Eccovi qualche altro brano del libro di Piero Albiero e Giada Matricardi dal titolo "Empatia").
L’empatia è stata per molti anni studiata in senso ”generale”, focalizzandosi prevalentemente sulla disamina delle caratteristiche individuali e intrapsichiche e rapportandole a contesti interpersonali e sociali intesi in senso generico e aspecifico.

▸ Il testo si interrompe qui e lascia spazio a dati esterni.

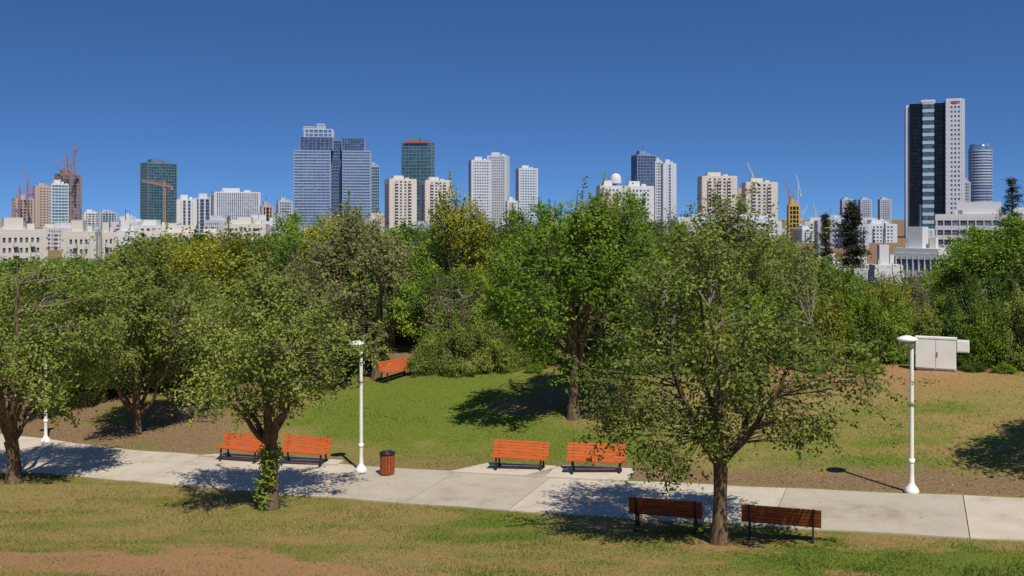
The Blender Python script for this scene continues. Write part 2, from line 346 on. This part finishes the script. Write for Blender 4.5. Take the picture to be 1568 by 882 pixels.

Solo di recente lo sforzo di molti studiosi si è rivolto allo studio delle forme che l’empatia può assumere in contesti specifici, come ad esempio la scuola, e delle relazioni che si instaurano in specifici contesti lavorativi e organizzativi, culturali ed etnici.
(...)
Negli ultimi anni si è assistito a un radicale mutamento del mercato e del mondo del lavoro che ha visto crescere la necessità di un cambiamento di prospettiva, che punta sulla competenza emotiva dei lavoratori. Per molto tempo nelle organizzazioni l’enfasi è stata posta sull’esperienza maturata e sulle competenze tecniche, relegando in secondo piano quell’insieme di abilità relazionali e di gestione emozionale, nota come intelligenza emotiva, in cui riveste un ruolo fondamentale la componente empatica.
Ma a che cosa ci riferiamo esattamente quando parliamo di intelligenza emotiva? Tale concetto, di cui Goleman (1995) è il padre fondatore, sottolinea la rilevanza costruttiva di una sana e cosciente gestione del patrimonio emotivo che le persone portano dentro di sé, nella vita quotidiana così come nell’ambito lavorativo, dove l’espressione modulata e positiva dei propri stati d’animo concorre al miglioramento dei rapporti interpersonali e a un’evoluzione propositiva di eventuali conflitti. Ancora una volta, dunque, l’empatia è considerata una capacità fondamentale per la regolazione dei rapporti interpersonali, anche nei contesti lavorativi e organizzativi.